Knowing that these figures were coming and wouldn’t be a particularly comfortable experience — more comfortable, though, than had they been published during the election campaign — the Conservatives are setting out their own plans to crack down on the things that annoy people about immigration more than numbers. David Cameron is speaking today and announcing a new immigration bill in the Queen’s Speech, which will introduce a new criminal offence of illegal working. The legislation will make ‘Britain a less attractive place to come and work illegally’.

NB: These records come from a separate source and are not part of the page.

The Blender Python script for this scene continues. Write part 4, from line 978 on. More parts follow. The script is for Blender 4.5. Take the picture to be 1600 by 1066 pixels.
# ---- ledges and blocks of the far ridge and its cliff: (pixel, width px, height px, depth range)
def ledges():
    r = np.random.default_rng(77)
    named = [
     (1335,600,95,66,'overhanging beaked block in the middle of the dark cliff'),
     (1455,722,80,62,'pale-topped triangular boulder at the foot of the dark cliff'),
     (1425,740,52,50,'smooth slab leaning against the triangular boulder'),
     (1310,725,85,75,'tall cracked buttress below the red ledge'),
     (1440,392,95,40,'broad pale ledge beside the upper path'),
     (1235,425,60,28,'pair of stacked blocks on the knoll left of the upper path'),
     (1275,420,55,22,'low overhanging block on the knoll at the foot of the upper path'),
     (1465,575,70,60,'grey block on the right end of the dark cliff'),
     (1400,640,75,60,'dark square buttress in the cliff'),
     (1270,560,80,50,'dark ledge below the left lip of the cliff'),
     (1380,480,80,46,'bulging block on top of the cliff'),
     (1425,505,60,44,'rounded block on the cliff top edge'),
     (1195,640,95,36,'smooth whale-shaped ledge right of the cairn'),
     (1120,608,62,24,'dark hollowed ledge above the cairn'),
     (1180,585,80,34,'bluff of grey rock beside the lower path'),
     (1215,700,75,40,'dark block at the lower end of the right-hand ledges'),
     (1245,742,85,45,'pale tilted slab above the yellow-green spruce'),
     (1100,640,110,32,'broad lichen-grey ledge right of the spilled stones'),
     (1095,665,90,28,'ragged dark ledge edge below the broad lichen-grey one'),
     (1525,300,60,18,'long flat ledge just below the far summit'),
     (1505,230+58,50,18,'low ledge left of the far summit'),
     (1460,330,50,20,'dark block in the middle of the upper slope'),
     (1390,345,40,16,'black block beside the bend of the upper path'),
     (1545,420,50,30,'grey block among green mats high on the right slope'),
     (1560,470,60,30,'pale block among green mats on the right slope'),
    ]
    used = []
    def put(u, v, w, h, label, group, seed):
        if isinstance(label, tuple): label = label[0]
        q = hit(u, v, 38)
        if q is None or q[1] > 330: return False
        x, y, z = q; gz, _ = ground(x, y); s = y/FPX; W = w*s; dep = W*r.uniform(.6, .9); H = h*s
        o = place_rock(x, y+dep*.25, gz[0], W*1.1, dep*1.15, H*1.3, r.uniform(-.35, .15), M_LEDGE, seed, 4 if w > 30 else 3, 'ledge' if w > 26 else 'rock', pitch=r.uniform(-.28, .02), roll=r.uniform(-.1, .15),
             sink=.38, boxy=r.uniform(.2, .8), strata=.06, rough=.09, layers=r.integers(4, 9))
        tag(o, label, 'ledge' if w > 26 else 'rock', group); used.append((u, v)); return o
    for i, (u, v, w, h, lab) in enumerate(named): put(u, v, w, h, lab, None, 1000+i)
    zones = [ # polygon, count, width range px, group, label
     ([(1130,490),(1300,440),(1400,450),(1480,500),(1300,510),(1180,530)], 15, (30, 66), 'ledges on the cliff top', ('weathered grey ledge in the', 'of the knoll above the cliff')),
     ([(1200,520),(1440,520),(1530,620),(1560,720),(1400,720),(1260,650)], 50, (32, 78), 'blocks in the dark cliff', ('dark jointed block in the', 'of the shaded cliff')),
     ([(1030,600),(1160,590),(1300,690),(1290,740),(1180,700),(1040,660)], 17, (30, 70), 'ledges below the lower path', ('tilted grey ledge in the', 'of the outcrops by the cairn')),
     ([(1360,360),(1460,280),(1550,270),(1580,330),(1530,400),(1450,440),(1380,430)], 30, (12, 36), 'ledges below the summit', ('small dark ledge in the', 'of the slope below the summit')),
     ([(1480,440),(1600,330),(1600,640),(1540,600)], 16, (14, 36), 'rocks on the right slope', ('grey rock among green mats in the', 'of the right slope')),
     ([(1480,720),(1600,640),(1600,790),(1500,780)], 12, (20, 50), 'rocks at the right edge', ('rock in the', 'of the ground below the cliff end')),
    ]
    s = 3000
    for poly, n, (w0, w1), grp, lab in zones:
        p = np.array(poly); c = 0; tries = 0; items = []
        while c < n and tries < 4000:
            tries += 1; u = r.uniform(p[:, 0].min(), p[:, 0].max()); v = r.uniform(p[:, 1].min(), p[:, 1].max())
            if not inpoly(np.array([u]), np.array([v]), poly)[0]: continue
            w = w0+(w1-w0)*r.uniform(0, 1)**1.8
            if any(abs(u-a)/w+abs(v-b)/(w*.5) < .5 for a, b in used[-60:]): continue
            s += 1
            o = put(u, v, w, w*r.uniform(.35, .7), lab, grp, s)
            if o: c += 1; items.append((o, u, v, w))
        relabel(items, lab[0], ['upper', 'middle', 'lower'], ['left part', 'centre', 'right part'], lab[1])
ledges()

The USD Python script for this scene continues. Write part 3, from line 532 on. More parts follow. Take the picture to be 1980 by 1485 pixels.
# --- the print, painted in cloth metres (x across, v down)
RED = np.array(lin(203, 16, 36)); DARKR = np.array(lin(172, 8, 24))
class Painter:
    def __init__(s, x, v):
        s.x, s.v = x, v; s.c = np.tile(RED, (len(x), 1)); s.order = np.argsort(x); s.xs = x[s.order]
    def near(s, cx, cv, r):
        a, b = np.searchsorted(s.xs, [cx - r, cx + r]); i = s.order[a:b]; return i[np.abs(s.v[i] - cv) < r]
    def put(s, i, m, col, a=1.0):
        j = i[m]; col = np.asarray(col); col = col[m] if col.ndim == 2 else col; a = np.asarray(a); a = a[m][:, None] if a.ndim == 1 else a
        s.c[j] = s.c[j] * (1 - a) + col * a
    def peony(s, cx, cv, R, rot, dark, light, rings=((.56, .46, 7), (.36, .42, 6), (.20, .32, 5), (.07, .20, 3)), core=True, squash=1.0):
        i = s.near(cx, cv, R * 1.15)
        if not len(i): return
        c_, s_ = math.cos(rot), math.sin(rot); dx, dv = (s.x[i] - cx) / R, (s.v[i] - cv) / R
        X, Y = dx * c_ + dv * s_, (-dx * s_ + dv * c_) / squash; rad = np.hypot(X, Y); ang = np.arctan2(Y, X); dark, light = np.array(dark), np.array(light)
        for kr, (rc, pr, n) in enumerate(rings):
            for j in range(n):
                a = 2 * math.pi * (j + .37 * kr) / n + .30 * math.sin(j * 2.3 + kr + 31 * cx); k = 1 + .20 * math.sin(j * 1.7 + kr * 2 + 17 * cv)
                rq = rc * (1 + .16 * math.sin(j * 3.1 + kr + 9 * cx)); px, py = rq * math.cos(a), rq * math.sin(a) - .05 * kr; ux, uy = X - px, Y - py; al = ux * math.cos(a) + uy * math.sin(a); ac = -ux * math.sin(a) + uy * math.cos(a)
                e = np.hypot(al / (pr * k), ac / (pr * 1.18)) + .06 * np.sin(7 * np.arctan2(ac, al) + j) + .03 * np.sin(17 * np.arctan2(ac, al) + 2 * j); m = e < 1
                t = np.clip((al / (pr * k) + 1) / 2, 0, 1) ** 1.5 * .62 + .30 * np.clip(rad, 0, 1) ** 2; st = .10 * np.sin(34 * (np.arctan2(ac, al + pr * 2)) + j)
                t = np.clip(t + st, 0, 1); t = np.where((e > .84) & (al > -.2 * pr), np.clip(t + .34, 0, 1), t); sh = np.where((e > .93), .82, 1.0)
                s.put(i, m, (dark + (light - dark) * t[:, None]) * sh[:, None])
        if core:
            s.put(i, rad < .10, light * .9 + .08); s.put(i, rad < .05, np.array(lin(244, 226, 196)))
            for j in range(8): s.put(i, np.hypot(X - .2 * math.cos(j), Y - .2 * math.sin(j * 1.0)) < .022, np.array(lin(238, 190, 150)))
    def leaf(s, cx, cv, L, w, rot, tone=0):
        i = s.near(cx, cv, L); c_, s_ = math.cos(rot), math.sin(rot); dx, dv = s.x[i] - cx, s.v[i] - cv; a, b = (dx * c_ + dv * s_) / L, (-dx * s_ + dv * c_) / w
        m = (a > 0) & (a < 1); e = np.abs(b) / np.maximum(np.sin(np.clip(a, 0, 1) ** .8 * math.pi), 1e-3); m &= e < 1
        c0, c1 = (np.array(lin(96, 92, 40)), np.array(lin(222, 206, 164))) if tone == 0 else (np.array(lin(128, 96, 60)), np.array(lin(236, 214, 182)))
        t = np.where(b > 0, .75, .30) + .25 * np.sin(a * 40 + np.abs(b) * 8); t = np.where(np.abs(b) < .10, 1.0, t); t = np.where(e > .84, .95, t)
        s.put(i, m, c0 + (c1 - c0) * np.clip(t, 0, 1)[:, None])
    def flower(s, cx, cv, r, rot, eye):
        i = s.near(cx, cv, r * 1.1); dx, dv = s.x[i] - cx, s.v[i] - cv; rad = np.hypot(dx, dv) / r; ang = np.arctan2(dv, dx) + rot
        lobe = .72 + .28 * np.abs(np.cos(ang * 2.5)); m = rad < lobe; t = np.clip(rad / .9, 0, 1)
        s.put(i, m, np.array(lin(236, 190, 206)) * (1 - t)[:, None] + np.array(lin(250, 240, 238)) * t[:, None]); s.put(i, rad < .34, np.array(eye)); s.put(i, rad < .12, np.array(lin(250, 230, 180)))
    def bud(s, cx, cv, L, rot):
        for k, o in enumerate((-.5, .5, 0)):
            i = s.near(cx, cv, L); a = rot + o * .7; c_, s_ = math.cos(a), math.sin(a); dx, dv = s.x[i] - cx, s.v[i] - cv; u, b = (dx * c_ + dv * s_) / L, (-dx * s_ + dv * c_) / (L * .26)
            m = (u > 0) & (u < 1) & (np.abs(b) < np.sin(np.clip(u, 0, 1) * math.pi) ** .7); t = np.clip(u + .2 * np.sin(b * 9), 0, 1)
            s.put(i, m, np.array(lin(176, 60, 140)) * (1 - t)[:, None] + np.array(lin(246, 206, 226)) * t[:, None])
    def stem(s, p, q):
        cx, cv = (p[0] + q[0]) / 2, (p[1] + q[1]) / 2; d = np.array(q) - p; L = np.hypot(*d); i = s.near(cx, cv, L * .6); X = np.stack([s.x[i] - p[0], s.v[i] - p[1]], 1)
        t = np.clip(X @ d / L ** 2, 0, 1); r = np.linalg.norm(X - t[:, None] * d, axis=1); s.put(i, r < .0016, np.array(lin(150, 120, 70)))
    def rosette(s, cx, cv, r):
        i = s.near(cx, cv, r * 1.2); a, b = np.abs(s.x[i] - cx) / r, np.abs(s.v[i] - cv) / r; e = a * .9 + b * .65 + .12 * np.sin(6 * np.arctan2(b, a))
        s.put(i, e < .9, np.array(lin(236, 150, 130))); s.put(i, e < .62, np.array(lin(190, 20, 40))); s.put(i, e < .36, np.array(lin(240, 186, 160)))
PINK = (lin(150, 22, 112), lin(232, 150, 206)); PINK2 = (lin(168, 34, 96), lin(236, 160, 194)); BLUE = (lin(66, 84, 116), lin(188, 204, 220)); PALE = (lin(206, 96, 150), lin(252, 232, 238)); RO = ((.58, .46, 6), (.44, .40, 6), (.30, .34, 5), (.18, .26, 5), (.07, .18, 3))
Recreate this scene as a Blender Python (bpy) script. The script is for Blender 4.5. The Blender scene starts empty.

But this doesn’t make much difference to net migration statistics, and so this morning Theresa May (who is now talking about the net migration target as though it is serious, again, rather than a ‘comment’ as she did before the election), was left arguing that the reason the party had kept the target was that the Tories wanted to renegotiate freedom of movement:

‘Can we just, you have said there and you said earlier that, implied that there was no way that we could do anything about people coming in from the European Union. Of course, there are things we can do and have done in terms of tightening up on people’s access to benefits, people who come here looking for a job, restricting the length of time that they can be here without a job, and requiring them to be here for a period of time before they are able to claim Job Seeker's allowance. What we have also set out is that as a government we want to renegotiate the relationship with Europe, and as part of that free movement – this issue of people being able to move around Europe freely - is one of the issues we want to look at. One of the questions within that is further tightening on welfare benefits. So for example, for in-work benefits, people would have to be here for a period of time, would have to live here for four years before they could claim that.’

The Conservatives have had some positive noises on the overall renegotiation over the past few days. But freedom of movement is still a big ask — in the same way as setting a net migration target when you can’t currently do much to meet it is a big ask.